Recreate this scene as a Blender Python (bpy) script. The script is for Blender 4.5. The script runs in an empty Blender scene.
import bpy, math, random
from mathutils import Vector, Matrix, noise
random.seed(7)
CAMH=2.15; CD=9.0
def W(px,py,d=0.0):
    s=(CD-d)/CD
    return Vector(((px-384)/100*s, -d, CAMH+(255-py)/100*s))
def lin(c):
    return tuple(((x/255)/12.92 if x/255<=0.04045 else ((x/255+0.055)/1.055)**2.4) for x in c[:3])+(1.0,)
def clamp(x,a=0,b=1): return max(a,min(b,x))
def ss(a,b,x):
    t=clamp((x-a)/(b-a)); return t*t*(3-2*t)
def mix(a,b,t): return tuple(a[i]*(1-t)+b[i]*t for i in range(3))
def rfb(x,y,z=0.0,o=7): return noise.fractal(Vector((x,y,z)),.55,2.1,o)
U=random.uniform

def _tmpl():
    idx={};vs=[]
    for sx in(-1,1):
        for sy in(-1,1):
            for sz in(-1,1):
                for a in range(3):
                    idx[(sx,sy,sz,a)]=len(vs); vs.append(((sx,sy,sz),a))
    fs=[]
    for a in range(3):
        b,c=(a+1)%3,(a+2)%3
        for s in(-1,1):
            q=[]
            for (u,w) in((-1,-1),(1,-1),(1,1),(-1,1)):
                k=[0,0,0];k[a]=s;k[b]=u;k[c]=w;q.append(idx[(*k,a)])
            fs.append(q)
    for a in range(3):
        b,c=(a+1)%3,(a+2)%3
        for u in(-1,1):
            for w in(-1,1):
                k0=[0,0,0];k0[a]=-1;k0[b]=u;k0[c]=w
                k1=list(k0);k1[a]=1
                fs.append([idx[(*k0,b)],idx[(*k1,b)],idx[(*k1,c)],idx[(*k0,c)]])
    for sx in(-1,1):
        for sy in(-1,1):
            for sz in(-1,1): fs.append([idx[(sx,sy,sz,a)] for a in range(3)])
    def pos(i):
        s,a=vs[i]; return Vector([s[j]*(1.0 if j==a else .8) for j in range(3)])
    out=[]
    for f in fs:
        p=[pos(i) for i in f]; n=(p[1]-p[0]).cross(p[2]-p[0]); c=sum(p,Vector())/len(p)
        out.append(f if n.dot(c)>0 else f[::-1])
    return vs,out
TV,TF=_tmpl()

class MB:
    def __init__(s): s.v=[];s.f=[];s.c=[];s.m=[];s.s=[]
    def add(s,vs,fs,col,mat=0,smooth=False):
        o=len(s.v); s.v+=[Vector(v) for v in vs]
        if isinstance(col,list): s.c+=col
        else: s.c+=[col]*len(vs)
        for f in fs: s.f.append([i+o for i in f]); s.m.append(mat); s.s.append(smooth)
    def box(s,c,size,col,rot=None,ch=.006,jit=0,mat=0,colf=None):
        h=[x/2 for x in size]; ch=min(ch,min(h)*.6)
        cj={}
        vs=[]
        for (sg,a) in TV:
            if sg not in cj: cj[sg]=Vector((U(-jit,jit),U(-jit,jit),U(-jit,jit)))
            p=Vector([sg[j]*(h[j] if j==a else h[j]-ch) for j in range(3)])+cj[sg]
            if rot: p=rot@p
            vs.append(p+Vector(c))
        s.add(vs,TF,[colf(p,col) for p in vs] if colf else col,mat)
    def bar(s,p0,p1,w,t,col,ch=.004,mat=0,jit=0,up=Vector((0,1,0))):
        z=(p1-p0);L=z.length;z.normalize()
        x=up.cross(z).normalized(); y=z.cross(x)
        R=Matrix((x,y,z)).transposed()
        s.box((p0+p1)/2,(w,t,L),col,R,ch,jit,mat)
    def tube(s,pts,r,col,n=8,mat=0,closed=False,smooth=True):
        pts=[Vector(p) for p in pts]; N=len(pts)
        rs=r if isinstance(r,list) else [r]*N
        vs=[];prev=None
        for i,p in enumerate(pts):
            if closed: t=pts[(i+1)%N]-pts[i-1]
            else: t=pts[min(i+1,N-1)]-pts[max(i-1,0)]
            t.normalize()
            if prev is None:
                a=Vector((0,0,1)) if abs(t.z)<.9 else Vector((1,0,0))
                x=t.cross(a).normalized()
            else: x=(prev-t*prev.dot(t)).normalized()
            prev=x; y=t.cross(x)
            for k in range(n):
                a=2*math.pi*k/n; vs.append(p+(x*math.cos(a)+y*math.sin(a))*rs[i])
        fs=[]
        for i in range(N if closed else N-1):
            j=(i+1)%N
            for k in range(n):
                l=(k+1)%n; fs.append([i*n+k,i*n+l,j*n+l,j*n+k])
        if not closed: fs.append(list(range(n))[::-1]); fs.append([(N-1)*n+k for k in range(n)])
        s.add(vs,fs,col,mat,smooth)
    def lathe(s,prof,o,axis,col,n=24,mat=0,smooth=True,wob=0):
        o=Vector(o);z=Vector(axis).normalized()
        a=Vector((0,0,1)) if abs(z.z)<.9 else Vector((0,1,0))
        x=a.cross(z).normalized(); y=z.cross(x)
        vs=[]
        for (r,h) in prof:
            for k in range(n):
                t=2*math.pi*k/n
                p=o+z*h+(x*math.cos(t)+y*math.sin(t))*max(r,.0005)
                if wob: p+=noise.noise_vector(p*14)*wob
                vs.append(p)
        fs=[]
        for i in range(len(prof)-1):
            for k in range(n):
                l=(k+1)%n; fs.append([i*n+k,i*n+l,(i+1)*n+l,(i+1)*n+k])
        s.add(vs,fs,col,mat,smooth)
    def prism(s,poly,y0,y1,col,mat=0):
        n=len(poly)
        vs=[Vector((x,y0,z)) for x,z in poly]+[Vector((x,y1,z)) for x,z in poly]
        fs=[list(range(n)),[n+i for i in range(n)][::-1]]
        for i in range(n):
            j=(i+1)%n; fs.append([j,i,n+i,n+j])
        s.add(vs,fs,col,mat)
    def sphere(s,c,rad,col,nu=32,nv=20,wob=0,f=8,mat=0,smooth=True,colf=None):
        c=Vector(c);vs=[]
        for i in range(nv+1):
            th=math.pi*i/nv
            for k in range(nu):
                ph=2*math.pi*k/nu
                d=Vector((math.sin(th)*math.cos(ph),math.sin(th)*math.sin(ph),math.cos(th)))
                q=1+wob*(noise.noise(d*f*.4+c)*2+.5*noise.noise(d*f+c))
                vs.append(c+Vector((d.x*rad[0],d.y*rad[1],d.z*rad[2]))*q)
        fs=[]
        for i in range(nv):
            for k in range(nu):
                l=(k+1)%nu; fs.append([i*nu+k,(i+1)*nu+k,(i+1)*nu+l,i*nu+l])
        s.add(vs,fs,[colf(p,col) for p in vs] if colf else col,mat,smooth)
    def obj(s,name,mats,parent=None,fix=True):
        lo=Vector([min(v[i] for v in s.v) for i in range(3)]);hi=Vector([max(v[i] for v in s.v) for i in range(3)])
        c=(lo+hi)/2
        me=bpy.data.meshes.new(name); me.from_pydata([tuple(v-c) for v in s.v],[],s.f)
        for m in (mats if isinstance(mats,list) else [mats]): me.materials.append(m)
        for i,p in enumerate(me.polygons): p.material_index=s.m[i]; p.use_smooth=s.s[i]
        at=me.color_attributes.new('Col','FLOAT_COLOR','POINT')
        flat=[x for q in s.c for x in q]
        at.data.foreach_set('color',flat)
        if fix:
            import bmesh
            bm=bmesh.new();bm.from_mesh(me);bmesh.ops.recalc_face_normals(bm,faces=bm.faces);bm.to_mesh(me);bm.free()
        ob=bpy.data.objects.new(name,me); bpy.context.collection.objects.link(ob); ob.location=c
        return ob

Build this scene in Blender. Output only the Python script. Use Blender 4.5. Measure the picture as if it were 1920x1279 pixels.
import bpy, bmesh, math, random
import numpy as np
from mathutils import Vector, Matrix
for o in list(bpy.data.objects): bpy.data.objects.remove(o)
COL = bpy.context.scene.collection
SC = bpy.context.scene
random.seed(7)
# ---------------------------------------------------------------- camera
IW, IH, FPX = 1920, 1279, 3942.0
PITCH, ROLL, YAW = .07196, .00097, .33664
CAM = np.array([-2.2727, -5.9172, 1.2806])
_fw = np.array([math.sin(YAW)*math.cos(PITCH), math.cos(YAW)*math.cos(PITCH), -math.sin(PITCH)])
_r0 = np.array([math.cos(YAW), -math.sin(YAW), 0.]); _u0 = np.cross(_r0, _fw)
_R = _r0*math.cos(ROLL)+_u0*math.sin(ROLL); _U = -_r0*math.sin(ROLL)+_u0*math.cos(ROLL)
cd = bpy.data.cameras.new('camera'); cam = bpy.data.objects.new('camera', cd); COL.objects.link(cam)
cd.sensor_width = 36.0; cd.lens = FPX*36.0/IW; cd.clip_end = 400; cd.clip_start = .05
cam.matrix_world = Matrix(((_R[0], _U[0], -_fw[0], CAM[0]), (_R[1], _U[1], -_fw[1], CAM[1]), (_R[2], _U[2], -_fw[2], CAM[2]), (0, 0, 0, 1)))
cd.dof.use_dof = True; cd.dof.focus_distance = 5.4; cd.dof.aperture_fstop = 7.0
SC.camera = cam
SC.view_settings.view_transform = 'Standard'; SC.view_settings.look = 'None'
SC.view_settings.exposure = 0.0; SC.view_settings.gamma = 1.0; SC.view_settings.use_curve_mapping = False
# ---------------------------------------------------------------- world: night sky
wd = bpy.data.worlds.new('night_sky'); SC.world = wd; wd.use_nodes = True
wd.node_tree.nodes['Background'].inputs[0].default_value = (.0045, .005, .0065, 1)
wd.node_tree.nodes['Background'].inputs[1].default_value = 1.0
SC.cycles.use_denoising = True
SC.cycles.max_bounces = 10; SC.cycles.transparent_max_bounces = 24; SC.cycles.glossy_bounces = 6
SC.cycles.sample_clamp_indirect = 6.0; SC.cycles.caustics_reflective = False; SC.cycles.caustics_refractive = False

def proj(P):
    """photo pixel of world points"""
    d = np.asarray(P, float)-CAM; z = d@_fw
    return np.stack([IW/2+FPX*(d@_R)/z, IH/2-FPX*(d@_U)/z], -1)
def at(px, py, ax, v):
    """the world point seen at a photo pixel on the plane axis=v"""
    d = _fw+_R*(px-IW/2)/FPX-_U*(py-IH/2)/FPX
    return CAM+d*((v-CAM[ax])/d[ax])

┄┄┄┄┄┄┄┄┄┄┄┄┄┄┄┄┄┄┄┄

**Prompt:** Report how many lines in the data contain the word "scene", with no words besides the number.

**Finished answer:** 4